Pada tahun 1980-an pangsa sektor pertambangan memberikan sumbangan yang tertinggi karena pada saat itu Indonesia mengalami oil boom dimana kenaikan produksi pertambangan, khususnya migas dan juga diikuti dengan tingginya harga minyak internasional. Setelah era oil boom sampai dengan saat ini, pangsa dan pertumbuhan sektor pertambangan khususnya migas cenderung menurun, sementara konsumsi energi dalam negeri terus mengalami kenaikan. Sehingga ketergantungan terhadap impor juga cenderung meningkat. Meskipun demikian, sektor non migas justru mengalami peningkatan secara perlahan bahkan cukup potensial untuk menigkatkan kinerja sektor pertambangan secara umum.

Konsumsi energi final di Indonesia mayoritas berasal dari BBM kemudian disusul oleh gas bumi, listrik, batubara dan LPG. Dalam perkembangannya sumbangan BBM sebagai sumber energi semakin menurun sementara sumbangan batubara semakin menigkat sedangkan lainnya relaif tetap. Sehingga untuk kedepan peranan batubara kedepan sebagai penyedia energi dapat ditingkatkan dan dapat dijadikan sebagai alternatif atas penurunan peranan BBM.

Potensi pertambangan non migas (mineral) yang cukup menjanjikan ditunjukkan oleh hasil penelitian Fraser Institute yang menyatakan bahwa prospek mineral di Indonesia menduduki peringkat 6 (enam) teratas di dunia. Dan potensi ini juga didukung oleh kinerjanya produksi dan ekspor yang terus meningkat dengan tingkat efisiensi yang cukup tinggi. Sektor pertambangan juga diperkirakan memiliki keterkaitan (linkage) yang erat dengan sektor lain, baik derajat kepekaan (backward linkage) maupun daya kepekaan (forward linkage). Di sisi lain sektor pertambangan merupakan sektor yang memiliki produktivitas tenaga kerja yang tertinggi dibandingkan sektor lainnya.

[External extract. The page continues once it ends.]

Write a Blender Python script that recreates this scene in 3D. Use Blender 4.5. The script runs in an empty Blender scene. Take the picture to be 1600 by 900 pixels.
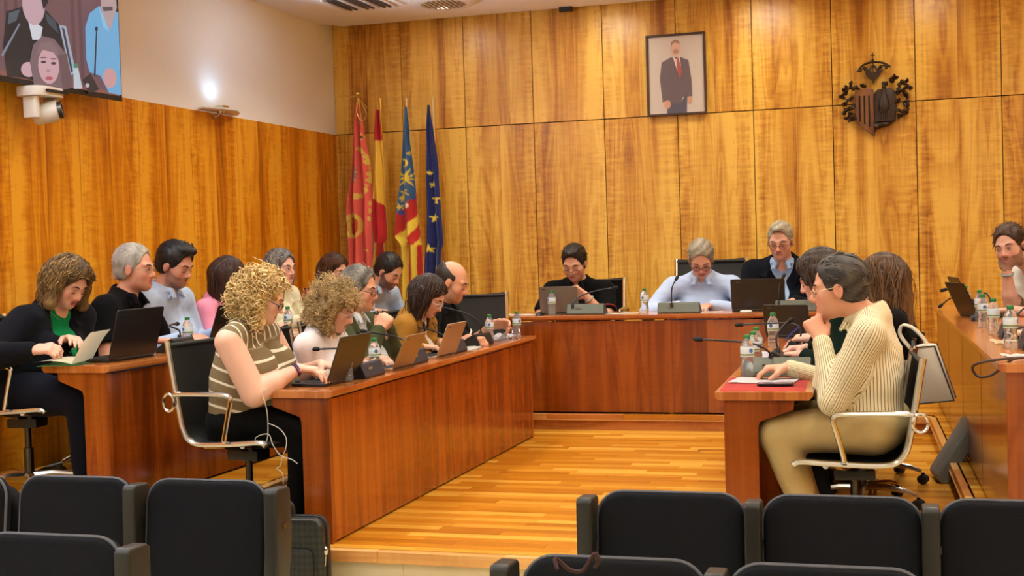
import bpy, bmesh, math, random
import numpy as np
from mathutils import Vector, Matrix
C = bpy.context.scene.collection
sc = bpy.context.scene
PI = math.pi
rnd = random.Random(7)
# ------------------------------------------------------------------ camera
cd = bpy.data.cameras.new('camera'); cam = bpy.data.objects.new('camera', cd); C.objects.link(cam)
cd.sensor_width = 36.0; cd.lens = 2008.0/1600*36; cd.clip_start = .05; cd.clip_end = 60
RM = ((0.9577163, 0.0200124, 0.2870174), (0.2860619, 0.0405254, -0.9573538), (-0.0307904, 0.9989781, 0.0330871))
m = Matrix([list(r)+[0] for r in RM]+[[0, 0, 0, 1]]); m.translation = (0, 0, 1.42)
cam.matrix_world = m
sc.camera = cam
# ------------------------------------------------------------------ world, exposure
w = bpy.data.worlds.new('world'); sc.world = w; w.use_nodes = True
w.node_tree.nodes['Background'].inputs[0].default_value = (1, .93, .85, 1)
w.node_tree.nodes['Background'].inputs[1].default_value = .1
sc.view_settings.view_transform = 'Standard'; sc.view_settings.look = 'None'
sc.view_settings.exposure = -0.08; sc.view_settings.gamma = 1.0
# ------------------------------------------------------------------ ceiling downlights (real lamps, see builder below)
def area(name, loc, size, power, col, rot=(0, 0, 0), sy=None, spread=PI):
    l = bpy.data.lights.new(name, 'AREA'); l.energy = power; l.color = col; l.size = size; l.spread = spread
    if sy: l.shape = 'RECTANGLE'; l.size_y = sy
    o = bpy.data.objects.new(name, l); o.location = loc; o.rotation_euler = rot; C.objects.link(o); return o
CEIL = 3.56
WARM = (1, .95, .84)
LAMPS = [(x, y) for y in (.6, 3.0, 5.4, 7.6, 9.6) for x in (-3.5, -1.6, .3, 2.2)]
for lx, ly in LAMPS:
    area('downlight', (lx, ly, CEIL-.035), .45, (24 if ly > 7 else (27 if ly > 4 else 16))*(.5 if lx > 1 else .8 if lx > 0 and ly > 7 else 1), WARM, spread=2.4)
for lx in (-3.9, -2.5, -1.1, .3, 1.7):                      # wall washers in the slot at the back wall
    area('wall_washer', (lx, 10.75, CEIL-.04), .30, (4, 7, 8, 4, 2)[int((lx+3.9)/1.4+.5)], (1, .92, .76), rot=(math.radians(28), 0, 0), spread=2.2)
for sx_, sy_, se_ in ((-5.05, 9.12, 4), (-4.80, 9.12, 150), (-4.93, 5.2, 420), (-4.93, 1.6, 420), (2.93, 1.6, 420), (2.93, 5.2, 420), (2.93, 9.2, 160)):      # first the seen sconce's beam, then unseen cool spots added to brighten the ceiling
    l = bpy.data.lights.new('sconce_and_fill_light', 'SPOT'); l.energy = se_; l.color = (.42, .66, 1) if se_ < 30 else (.70, .82, 1); l.spot_size = math.radians(165 if se_ < 30 else 112 if se_ == 150 else 165); l.spot_blend = 1; l.shadow_soft_size = .05
    o = bpy.data.objects.new('sconce_and_fill_light', l); o.location = (sx_, sy_, 2.66 if se_ > 30 else 2.60); C.objects.link(o)
    o.rotation_euler = Vector((.95, .3, 1) if se_ == 150 else (-.1 if sx_ < 0 else .1, 0, 1)).to_track_quat('-Z', 'Y').to_euler()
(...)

Namun demikian sektor pertambangan dikhawatirkan akan menghadapi kesulitan dalam mempertahankan kelangsungannya dalam jangka panjang. Hal ini disebabkan tidak adanya investasi baru yang cukup signifikan di sektor pertambangan, tanpa eksplorasi dan penemuan baru beberapa tahun ke depan produksi dikhawatirkan akan menurun.

Oleh karena itu pemetaan di sektor pertambangan ini penting dilakukan mengingat peranannya yang penting dalam menyumbang pertumbuhan ekonomi Indonesia dan sebagai sumber energi di Indonesia.